From the line with "label, name='spruce_tree', group='spruces" down to the final line of the material below, quote every line exactly and leave out all lines before it.

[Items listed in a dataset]
--

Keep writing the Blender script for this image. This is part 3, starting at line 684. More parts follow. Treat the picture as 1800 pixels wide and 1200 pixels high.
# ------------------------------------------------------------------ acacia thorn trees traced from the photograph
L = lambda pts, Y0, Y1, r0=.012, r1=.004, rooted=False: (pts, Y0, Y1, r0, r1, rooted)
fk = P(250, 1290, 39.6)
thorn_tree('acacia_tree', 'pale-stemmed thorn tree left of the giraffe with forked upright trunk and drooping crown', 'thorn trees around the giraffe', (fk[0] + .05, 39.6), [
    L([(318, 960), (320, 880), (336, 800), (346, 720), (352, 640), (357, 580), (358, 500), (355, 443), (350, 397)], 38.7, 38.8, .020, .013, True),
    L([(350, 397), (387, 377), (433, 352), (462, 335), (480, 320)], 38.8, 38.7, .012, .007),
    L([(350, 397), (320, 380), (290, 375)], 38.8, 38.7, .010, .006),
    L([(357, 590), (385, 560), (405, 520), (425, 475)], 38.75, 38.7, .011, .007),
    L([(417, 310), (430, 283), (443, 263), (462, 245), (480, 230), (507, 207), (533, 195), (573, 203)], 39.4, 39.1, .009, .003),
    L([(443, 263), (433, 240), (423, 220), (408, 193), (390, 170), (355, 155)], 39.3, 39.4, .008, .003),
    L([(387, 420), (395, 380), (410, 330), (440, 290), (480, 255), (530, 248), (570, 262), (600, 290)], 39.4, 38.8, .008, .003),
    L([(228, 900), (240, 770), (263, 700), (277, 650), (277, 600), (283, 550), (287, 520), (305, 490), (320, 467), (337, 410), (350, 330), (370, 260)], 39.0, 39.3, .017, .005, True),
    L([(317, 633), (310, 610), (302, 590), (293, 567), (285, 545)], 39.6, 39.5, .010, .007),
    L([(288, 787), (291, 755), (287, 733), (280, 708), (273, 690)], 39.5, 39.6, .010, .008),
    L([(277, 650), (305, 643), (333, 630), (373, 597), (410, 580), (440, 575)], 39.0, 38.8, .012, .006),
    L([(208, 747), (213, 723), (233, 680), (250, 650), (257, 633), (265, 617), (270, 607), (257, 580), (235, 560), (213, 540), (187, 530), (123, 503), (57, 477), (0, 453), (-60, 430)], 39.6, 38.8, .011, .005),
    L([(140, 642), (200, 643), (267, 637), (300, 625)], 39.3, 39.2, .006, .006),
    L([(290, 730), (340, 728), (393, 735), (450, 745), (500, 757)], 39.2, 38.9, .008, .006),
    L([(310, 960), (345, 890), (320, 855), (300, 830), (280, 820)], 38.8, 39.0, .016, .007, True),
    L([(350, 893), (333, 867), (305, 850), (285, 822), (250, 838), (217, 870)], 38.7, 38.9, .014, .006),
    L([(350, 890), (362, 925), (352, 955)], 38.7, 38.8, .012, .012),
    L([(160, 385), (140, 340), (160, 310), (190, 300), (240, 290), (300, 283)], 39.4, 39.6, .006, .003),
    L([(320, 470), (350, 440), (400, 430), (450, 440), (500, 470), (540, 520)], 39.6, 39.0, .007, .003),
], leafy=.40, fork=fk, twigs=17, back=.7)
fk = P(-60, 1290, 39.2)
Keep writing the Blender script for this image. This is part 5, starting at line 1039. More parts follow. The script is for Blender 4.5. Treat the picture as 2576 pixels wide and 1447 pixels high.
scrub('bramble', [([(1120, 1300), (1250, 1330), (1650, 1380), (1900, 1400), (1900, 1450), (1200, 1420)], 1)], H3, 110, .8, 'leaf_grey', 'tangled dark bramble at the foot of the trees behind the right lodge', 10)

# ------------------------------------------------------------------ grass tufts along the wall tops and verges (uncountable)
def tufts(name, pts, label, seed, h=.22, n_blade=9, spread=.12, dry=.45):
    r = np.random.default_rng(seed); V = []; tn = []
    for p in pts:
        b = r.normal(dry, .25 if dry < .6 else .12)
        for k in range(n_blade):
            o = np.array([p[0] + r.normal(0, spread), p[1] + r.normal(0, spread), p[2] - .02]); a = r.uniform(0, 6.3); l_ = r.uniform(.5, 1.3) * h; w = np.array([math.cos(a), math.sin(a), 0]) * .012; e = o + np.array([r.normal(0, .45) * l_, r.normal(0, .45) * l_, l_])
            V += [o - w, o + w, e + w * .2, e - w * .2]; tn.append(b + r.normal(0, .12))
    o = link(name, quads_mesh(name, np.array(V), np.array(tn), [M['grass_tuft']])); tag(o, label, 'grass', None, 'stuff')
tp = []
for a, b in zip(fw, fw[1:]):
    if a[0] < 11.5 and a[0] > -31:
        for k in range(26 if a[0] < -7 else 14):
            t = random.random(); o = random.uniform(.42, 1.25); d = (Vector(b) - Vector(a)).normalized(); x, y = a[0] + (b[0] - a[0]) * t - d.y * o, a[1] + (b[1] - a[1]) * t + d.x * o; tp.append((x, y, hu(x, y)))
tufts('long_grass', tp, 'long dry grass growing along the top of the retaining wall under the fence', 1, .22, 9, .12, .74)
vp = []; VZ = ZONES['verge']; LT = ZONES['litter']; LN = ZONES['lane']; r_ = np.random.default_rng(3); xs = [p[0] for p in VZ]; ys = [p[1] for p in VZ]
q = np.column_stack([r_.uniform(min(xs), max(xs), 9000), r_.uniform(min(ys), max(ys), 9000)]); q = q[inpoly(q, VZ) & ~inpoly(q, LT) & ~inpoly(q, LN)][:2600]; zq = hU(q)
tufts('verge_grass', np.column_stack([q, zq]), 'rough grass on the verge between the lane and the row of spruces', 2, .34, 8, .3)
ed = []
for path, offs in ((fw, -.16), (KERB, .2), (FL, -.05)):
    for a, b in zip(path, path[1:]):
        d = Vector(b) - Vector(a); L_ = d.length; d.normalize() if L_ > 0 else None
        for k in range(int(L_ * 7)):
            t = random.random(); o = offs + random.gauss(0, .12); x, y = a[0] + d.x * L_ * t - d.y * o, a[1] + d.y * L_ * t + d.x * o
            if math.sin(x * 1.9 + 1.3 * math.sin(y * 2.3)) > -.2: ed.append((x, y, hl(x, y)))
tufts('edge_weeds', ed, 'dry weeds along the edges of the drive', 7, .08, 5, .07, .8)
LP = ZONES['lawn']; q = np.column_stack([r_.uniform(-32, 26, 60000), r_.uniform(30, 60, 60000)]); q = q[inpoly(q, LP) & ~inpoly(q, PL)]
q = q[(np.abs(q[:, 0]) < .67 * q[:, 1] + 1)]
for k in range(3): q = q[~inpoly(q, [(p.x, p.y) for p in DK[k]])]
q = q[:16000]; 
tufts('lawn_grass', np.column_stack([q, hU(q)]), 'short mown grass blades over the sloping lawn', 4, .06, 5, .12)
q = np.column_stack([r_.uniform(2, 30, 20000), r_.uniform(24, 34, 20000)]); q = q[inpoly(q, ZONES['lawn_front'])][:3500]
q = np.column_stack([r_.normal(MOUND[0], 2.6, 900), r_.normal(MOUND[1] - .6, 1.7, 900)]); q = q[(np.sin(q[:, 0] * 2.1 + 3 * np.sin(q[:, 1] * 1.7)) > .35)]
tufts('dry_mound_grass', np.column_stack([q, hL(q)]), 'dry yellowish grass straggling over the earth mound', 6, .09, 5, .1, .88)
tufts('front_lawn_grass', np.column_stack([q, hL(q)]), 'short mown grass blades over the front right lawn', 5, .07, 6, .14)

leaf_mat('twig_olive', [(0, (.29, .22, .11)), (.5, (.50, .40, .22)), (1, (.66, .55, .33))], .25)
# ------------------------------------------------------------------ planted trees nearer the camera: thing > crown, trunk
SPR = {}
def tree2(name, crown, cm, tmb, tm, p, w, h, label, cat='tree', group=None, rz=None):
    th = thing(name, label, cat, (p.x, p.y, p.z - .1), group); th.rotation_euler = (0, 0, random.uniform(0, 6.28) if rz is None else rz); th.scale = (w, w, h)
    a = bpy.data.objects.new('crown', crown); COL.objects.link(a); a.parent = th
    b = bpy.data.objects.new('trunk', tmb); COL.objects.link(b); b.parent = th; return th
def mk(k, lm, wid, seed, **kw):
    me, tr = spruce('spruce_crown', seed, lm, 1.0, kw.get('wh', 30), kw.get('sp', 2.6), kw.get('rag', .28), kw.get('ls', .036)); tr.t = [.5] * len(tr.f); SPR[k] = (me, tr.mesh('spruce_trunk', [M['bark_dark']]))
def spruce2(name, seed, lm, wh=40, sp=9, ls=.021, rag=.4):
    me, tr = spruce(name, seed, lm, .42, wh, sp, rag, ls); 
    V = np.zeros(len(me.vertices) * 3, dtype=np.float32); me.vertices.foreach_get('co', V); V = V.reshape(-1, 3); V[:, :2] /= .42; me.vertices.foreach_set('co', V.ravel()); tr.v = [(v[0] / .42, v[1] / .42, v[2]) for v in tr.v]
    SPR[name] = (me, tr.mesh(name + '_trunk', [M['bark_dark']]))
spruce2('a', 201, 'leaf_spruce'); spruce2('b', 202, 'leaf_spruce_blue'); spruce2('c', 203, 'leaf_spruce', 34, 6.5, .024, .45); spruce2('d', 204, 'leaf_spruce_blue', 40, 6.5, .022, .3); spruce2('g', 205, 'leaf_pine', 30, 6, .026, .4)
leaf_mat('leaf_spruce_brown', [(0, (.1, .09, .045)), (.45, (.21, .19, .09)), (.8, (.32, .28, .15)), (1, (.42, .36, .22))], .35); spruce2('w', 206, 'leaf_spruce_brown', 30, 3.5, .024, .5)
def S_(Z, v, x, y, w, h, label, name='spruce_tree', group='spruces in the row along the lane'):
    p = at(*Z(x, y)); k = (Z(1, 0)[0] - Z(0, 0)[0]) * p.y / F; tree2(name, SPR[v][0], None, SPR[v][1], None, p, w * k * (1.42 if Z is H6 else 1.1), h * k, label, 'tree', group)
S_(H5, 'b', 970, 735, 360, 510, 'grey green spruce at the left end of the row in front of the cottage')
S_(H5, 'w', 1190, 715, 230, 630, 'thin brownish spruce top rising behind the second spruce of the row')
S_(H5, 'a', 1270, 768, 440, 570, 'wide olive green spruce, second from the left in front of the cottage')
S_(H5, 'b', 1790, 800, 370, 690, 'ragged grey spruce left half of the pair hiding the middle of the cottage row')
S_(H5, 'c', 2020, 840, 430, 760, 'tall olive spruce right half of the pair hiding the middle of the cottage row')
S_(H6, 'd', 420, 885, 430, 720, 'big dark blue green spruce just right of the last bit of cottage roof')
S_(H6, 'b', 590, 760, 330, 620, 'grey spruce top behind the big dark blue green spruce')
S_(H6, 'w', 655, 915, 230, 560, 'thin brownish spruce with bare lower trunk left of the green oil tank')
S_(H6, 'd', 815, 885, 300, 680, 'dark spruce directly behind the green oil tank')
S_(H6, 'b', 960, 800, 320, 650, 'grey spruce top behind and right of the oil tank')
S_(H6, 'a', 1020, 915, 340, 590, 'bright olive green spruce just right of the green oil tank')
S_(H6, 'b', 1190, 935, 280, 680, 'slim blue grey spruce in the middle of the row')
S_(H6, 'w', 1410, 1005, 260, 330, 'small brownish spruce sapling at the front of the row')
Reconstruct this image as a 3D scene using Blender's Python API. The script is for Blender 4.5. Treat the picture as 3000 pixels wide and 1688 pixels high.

--

TASK ANSWER
def S_(Z, v, x, y, w, h, label, name='spruce_tree', group='spruces in the row along the lane'):
    p = at(*Z(x, y)); k = (Z(1, 0)[0] - Z(0, 0)[0]) * p.y / F; tree2(name, SPR[v][0], None, SPR[v][1], None, p, w * k * (1.42 if Z is H6 else 1.1), h * k, label, 'tree', group)
S_(H5, 'b', 970, 735, 360, 510, 'grey green spruce at the left end of the row in front of the cottage')
S_(H5, 'w', 1190, 715, 230, 630, 'thin brownish spruce top rising behind the second spruce of the row')
S_(H5, 'a', 1270, 768, 440, 570, 'wide olive green spruce, second from the left in front of the cottage')
S_(H5, 'b', 1790, 800, 370, 690, 'ragged grey spruce left half of the pair hiding the middle of the cottage row')
S_(H5, 'c', 2020, 840, 430, 760, 'tall olive spruce right half of the pair hiding the middle of the cottage row')
S_(H6, 'd', 420, 885, 430, 720, 'big dark blue green spruce just right of the last bit of cottage roof')
S_(H6, 'b', 590, 760, 330, 620, 'grey spruce top behind the big dark blue green spruce')
S_(H6, 'w', 655, 915, 230, 560, 'thin brownish spruce with bare lower trunk left of the green oil tank')
S_(H6, 'd', 815, 885, 300, 680, 'dark spruce directly behind the green oil tank')
S_(H6, 'b', 960, 800, 320, 650, 'grey spruce top behind and right of the oil tank')
S_(H6, 'a', 1020, 915, 340, 590, 'bright olive green spruce just right of the green oil tank')
S_(H6, 'b', 1190, 935, 280, 680, 'slim blue grey spruce in the middle of the row')
S_(H6, 'w', 1410, 1005, 260, 330, 'small brownish spruce sapling at the front of the row')
Reconstruct this image as a 3D scene using Blender's Python API. The script is for Blender 4.5. Treat the picture as 3000 pixels wide and 1688 pixels high.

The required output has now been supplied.